A fortified settlement on the road (Dere Street) from Eburacum to Corstopitum where it crossed the river Swale. Listed in the Antonine Itinerary (465.2; 468.2; 476.2) and the Ravenna Cosmography and one of the principal coordinates for Ptolemy's survey of Britain (Geog. 2.3.16).

The earliest structures were related to a fort built by Cn. Julius Agricola ca. A.D. 80, S of the river and a short distance W of the main road. It seems likely that the garrison were also responsible for running a large military tannery. The fort appears to have been evacuated ca. A.D. 120. Shortly afterwards, a mansio was constructed E of the fort; the fort bath was rebuilt on a larger scale and incorporated into the new building. The fort was reoccupied ca. A.D. 160, and the mansio was demolished by the end of the 2d c. In the last 40 years of that century a vicus grew up E and SE of the fort, and more civilian development took place N of the Swale, chiefly shops and houses lining both the main road and the side road leading to the fort. It is not known when the fort was finally evacuated, but when a defensive stone wall was erected early in the 4th c. round the central part of the vicus, it was extended to include the area originally occupied by the fort. The new area covered ca. 6.3 ha.

About A.D. 370 part at least of the vicus was requisitioned for a cavalry unit, perhaps of laeti or gentiles, which led to the conversion of shops and houses into barracks and other buildings. The duration of this military occupation is not known, but it probably ended before A.D. 400. Later some rebuilding of low standard occurred, probably implying a return to civilian occupation in the early 5th c., but the settlement was deserted before the main Anglo-Saxon immigrations reached this part of Britain.

The only part of the site still visible is a section of the E defensive wall on Catterick race course. Aerial photographs (1949) showed the extent of the fortified enclosure, as well as streets and buildings within it. The most impressive building was excavated in 1959: a small bath never completed, of early 4th c. date, constructed on the site of the demolished mansio baths. The walls in places stood 3 m high. In 1972 excavations N of the river revealed a Hadrianic fort and a small 4th c. temple.

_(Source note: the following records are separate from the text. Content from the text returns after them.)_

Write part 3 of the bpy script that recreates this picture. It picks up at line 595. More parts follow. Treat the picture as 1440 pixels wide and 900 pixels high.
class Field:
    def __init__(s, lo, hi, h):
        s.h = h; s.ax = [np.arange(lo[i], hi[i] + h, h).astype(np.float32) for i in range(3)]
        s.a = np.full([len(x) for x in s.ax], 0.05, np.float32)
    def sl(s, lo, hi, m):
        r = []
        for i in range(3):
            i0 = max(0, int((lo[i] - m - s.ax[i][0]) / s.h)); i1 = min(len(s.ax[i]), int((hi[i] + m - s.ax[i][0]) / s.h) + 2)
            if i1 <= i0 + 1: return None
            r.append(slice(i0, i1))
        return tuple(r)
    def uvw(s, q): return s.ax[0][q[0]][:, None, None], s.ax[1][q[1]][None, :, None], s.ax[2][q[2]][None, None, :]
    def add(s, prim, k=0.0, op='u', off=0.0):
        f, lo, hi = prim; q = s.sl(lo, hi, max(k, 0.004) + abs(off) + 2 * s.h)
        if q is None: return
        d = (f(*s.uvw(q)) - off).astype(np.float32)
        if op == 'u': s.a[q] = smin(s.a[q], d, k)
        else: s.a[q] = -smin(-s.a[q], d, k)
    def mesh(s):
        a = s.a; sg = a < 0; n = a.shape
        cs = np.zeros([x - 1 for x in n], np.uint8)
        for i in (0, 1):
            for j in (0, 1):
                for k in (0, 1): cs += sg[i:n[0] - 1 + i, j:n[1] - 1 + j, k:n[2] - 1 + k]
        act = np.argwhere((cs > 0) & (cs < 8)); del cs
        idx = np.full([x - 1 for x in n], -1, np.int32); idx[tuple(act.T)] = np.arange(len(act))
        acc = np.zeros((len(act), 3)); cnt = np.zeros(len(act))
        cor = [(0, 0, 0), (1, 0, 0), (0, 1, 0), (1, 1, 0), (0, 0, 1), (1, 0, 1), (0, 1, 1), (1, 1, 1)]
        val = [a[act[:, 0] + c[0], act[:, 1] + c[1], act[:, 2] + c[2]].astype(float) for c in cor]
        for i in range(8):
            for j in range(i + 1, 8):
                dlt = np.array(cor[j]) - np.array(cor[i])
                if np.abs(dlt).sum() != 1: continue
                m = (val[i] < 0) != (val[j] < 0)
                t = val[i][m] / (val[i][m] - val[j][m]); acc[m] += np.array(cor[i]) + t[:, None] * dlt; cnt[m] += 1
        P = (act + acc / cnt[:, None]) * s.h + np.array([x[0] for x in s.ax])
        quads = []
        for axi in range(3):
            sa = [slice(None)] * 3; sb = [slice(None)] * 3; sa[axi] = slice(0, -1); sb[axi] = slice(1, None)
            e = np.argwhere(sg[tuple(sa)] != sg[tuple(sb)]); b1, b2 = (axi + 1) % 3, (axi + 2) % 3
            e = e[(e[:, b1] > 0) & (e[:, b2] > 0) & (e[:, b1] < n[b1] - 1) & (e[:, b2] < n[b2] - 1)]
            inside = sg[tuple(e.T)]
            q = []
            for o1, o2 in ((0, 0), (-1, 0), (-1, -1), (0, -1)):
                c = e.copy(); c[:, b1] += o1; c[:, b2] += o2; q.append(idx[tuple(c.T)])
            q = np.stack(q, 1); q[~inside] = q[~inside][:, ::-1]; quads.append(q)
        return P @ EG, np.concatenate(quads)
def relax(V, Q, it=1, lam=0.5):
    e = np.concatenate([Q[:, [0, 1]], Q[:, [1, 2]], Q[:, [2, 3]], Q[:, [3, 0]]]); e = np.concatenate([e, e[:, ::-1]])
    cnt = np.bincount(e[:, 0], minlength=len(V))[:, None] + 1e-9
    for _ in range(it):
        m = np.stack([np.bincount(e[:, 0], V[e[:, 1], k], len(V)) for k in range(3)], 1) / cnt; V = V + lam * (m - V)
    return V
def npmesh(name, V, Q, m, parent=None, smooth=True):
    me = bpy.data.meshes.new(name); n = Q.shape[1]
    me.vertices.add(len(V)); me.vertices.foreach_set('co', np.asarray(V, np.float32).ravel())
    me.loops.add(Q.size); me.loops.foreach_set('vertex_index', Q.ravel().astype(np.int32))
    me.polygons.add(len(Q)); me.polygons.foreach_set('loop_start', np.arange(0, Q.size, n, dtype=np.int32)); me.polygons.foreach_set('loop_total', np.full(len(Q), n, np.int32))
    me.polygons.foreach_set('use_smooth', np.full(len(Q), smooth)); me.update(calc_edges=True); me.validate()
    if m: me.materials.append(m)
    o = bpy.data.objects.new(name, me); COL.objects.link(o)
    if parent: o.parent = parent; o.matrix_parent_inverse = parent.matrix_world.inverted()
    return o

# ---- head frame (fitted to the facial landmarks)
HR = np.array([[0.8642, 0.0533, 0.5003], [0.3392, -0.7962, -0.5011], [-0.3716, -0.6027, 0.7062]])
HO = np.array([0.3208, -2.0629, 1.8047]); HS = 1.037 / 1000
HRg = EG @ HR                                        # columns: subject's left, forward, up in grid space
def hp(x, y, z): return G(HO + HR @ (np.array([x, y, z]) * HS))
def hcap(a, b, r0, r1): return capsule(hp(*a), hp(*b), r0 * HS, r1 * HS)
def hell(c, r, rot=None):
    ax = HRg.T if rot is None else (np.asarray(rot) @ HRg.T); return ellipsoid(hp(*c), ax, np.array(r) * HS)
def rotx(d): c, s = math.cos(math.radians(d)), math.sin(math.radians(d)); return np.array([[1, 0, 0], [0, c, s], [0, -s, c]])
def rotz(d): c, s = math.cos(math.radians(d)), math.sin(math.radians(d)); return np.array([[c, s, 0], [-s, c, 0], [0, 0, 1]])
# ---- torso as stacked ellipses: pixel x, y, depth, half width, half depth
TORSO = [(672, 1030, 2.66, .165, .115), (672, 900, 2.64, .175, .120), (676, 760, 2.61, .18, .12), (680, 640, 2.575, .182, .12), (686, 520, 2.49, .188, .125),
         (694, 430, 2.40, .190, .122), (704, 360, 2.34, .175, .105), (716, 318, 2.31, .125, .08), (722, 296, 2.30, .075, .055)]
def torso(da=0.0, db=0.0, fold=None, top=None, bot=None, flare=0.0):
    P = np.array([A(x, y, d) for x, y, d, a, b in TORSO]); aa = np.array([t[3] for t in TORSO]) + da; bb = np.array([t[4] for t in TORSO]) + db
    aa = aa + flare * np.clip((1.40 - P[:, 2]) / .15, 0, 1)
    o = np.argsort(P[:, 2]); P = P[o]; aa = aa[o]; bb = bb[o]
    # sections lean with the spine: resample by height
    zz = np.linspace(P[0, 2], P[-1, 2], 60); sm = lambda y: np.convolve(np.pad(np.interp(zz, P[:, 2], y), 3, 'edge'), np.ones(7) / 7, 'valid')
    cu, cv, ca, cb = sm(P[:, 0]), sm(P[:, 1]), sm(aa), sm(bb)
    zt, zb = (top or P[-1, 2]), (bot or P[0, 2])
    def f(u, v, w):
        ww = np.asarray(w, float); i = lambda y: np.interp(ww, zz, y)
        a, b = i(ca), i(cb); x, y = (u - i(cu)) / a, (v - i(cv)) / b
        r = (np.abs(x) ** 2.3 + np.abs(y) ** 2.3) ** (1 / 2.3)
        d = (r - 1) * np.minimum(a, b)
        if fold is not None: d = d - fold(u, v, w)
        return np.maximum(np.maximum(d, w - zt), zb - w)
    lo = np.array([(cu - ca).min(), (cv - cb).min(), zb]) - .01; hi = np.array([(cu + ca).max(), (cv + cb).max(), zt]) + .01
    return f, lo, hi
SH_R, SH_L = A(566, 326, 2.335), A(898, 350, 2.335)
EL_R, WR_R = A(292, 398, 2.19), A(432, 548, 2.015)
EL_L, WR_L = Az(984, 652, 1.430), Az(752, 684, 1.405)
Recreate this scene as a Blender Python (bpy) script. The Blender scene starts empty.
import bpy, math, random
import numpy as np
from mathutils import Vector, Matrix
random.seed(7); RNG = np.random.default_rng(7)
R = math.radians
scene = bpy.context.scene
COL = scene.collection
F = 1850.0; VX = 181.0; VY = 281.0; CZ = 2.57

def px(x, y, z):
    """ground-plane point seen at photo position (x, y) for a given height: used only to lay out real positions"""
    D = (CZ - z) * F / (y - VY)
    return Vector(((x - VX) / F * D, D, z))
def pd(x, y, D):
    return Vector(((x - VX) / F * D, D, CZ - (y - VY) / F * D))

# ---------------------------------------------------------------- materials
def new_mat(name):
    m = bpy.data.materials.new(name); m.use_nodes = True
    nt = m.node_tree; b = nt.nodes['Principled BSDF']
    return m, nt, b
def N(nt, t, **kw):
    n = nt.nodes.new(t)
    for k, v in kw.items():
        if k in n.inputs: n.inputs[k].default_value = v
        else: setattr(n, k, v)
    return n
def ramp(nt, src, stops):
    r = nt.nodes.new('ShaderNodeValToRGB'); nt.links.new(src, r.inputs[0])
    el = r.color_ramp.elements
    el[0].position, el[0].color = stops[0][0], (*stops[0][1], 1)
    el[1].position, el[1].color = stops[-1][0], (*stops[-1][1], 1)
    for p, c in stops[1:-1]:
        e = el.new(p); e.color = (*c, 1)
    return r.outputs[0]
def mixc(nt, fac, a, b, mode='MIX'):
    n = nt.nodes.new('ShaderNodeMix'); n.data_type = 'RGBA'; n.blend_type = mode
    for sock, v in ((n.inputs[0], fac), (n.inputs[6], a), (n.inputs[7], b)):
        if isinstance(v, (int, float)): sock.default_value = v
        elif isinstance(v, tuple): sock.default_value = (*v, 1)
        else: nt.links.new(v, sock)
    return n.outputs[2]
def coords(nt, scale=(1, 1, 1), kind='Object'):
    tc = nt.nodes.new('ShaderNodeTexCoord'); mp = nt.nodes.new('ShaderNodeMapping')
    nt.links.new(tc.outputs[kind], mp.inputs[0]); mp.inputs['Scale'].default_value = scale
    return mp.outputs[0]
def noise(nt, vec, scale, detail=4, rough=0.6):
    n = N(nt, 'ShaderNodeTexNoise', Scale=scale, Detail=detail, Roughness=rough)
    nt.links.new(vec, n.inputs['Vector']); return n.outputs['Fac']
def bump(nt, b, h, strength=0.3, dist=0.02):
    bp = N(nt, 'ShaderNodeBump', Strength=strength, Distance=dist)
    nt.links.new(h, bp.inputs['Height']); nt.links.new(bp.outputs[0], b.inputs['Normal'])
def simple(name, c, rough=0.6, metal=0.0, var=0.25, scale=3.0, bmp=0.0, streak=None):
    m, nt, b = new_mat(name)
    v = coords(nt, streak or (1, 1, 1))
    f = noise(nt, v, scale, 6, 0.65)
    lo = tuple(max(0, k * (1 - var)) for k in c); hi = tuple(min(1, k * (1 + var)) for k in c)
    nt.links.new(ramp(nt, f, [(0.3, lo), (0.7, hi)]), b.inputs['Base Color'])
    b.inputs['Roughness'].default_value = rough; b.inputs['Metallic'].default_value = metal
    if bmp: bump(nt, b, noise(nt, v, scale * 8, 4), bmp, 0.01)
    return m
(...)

Most of the finds are in The Yorkshire Museum, York.


BIBLIOGRAPHY

E.J.W. Hildyard & W. V. Wade, Yorkshire Archaeological Journal 37 (1950) 402-19PI; 39 (1958) 224-65PI; J. K. St. Joseph, JRS 43 (1953) 90I; J. S. Wacher, ibid. 50 (1960) 217-18PI; id., in R. M. Butler, ed., Soldier and Civilian in Roman Yorkshire (1971) 167-74PI; J. S. Wacher, Britannia 4 (1973) 279P.